Storicamente la Lorena era una terra aperta, un luogo di passaggio all’incrocio di due grandi assi: uno dall’Italia ai Paesi Bassi e l’altro da Parigi
all’Impero. La politica dei duchi aveva accentuato questa apertura naturale. In tempi di prosperità la regione accoglieva artisti e artigiani di varie
provenienze mentre a Roma si era formata una colonia lorenese la cui esistenza, favorendo gli scambi commerciali e culturali, aveva contribuito a
consolidare, presso gli artisti, la pratica del viaggio in Italia. Nessuna prova documentaria, tuttavia, conforta l’ipotesi che La Tour si sia recato a
Roma o in altro centro italiano negli anni successivi all’apprendistato. Per contro, un documento del 1613 attesta la presenza a Parigi di un Georges de
La Tour verosimilmente identificabile con il nostro pittore. Se si esclude il pur possibile caso di omonimia, l’allora ventenne La Tour avrebbe dunque
frequentato la capitale francese con tutte le implicazioni culturali che ciò comportava(6). Sebbene certamente dipinta in Lorena, è da Parigi, forse dalla casa di un collezionista, che giunge ad Albi, nel 1694, la serie degli apostoli
destinata ad abbellire la cappella di San Giovanni nella cattedrale(7) e punto di partenza dell’indagine umana di La Tour.

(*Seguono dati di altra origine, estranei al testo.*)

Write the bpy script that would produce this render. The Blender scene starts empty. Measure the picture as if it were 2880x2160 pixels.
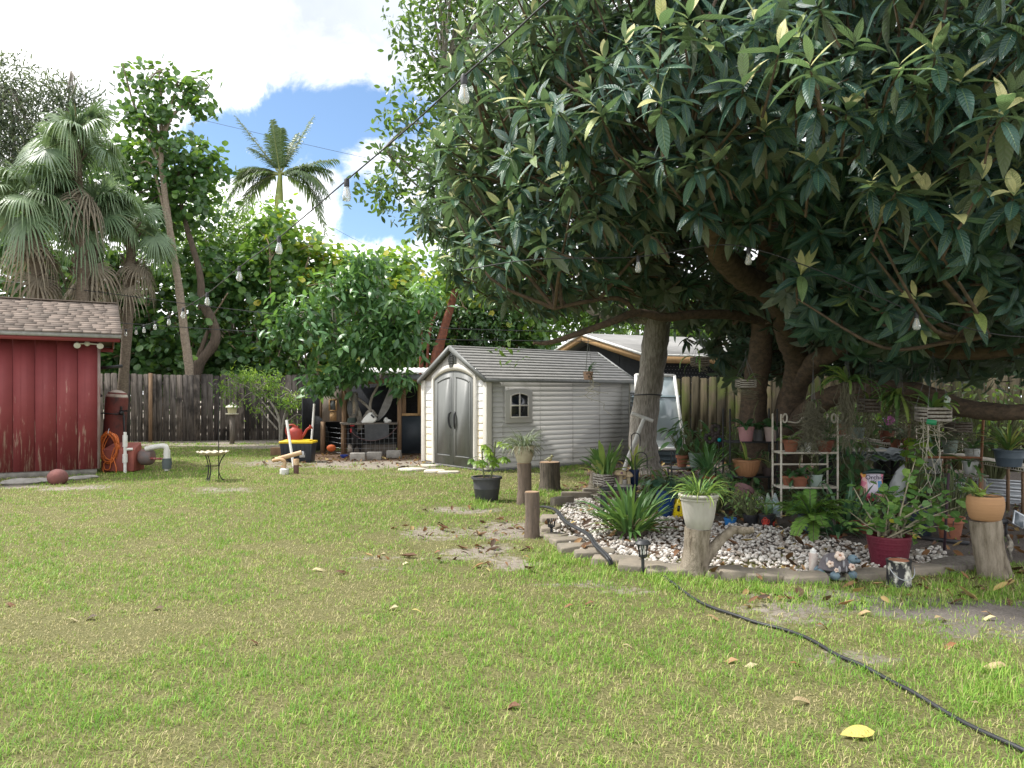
import bpy, math, random
import numpy as np

# ------------------------------------------------------------------ basics
RNG = np.random.default_rng(11)
random.seed(11)
SC = bpy.context.scene
COL = SC.collection
FOC, CX, HY, EYE = 2135.0, 1440.0, 1109.0, 1.5      # survey of the photograph: focal length, horizon row, eye height


def W(px, py, d):
    return np.array(((px - CX) * d / FOC, d, EYE - (py - HY) * d / FOC))


def G(px, py):
    d = EYE * FOC / (py - HY)
    return np.array(((px - CX) * d / FOC, d, 0.0))


def GD(px, d):
    return np.array(((px - CX) * d / FOC, d, 0.0))


def nrm(a):
    a = np.asarray(a, float)
    return a / np.maximum(np.linalg.norm(a, axis=-1, keepdims=True), 1e-9)


def _hash(ix, iy, s):
    v = np.sin(ix * 127.1 + iy * 311.7 + s * 74.7) * 43758.5453
    return v - np.floor(v)


def vnoise(x, y, s=0):
    x = np.asarray(x, float); y = np.asarray(y, float)
    ix, iy = np.floor(x), np.floor(y)
    fx, fy = x - ix, y - iy
    fx, fy = fx * fx * (3 - 2 * fx), fy * fy * (3 - 2 * fy)
    a, b = _hash(ix, iy, s), _hash(ix + 1, iy, s)
    c, d = _hash(ix, iy + 1, s), _hash(ix + 1, iy + 1, s)
    return (a * (1 - fx) + b * fx) * (1 - fy) + (c * (1 - fx) + d * fx) * fy


def fbm(x, y, s=0, o=4):
    t, a, n = 0, 0.5, 0
    for i in range(o):
        t = t + a * vnoise(np.asarray(x) * 2 ** i, np.asarray(y) * 2 ** i, s + i)
        n += a; a *= 0.5
    return t / n


def smooth(e0, e1, x):
    t = np.clip((x - e0) / (e1 - e0), 0, 1)
    return t * t * (3 - 2 * t)


# ------------------------------------------------------------------ objects
def thing(name, label, cat, loc=(0, 0, 0), rot=0.0, group=None):
    o = bpy.data.objects.new(name, None)
    COL.objects.link(o)
    o.location = tuple(float(c) for c in loc)
    o.rotation_euler = (0, 0, rot)
    o.empty_display_size = 0.1
    o['label'] = label
    o['category'] = cat
    if group:
        o['group'] = group
    return o


def tag(o, label, cat, group=None, kind=None):
    if label: o['label'] = label
    if cat: o['category'] = cat
    if group: o['group'] = group
    if kind: o['kind'] = kind
    return o


def origin_of(p):
    t = np.zeros(3)
    while p is not None:
        t = t + np.array(p.location); p = p.parent
    return t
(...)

Dei tredici personaggi di cui il ciclo si componeva sono stati reperiti solo sei originali: Giacomo minore, Giuda Taddeo,
Filippo, Andrea, Tommaso e Giacomo maggiore.
Il ciclo, ascritto al periodo 1614-1615 o al 1620-1622, non era un’assoluta novità iconografica, e tuttavia spicca il potente, inedito realismo
dell’interpretazione latouriana che trasforma la serie in una vera e propria galleria di ritratti, una sequenza variata di modelli di fede. Fin dagli
esordi l’artista mostra di rifiutare la retorica agiografica manierista e, nel cercare la somiglianza fra l’immagine e il mondo naturale, pone le basi
per una personale ed efficace rivitalizzazione dell’immaginario religioso.